Rajd Monte Carlo 2003, czyli start Loixa z gipsem na nodze

2012-02-08 - Ł. Łuniewski     Tagi: Wilson, WRC, Loix
Freddy Loix kilka lat temu zaprezentował wolę walki Matthew Wilsonowi i wystartował w Rajdzie Monte Carlo 2003 ze złamaną kostką, która została usztywniona gipsem.

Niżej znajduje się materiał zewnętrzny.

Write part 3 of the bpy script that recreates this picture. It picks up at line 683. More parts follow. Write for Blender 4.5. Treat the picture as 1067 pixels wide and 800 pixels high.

Ku zdziwieniu wszystkich Loix zdołał poprowadzić Hyundaia Accenta WRC3, którego niestety rozbił na dziewiątym odcinku specjalnym. Do momentu wypadku Belg był dwunasty w klasyfikacji generalnej zmagań. Muszę przyznać, że najtrudniejszy był odcinek testowy i pierwsze dwa odcinki rajdu. Zespół zmienił ustawienia fotela oraz pedał hamulca i już na odcinku testowym czułem się względnie dobrze - mówił Loix.

Pierwsze dwa odcinki były trudne ze względu na psychikę. Wcześniej tydzień spędziłem w domu i jedyne, co robiłem to leżąc machałem nogą. Odpoczynek i brak testów bardziej kuły psychicznie niż ból, który czułem w nodze - dodał Belg.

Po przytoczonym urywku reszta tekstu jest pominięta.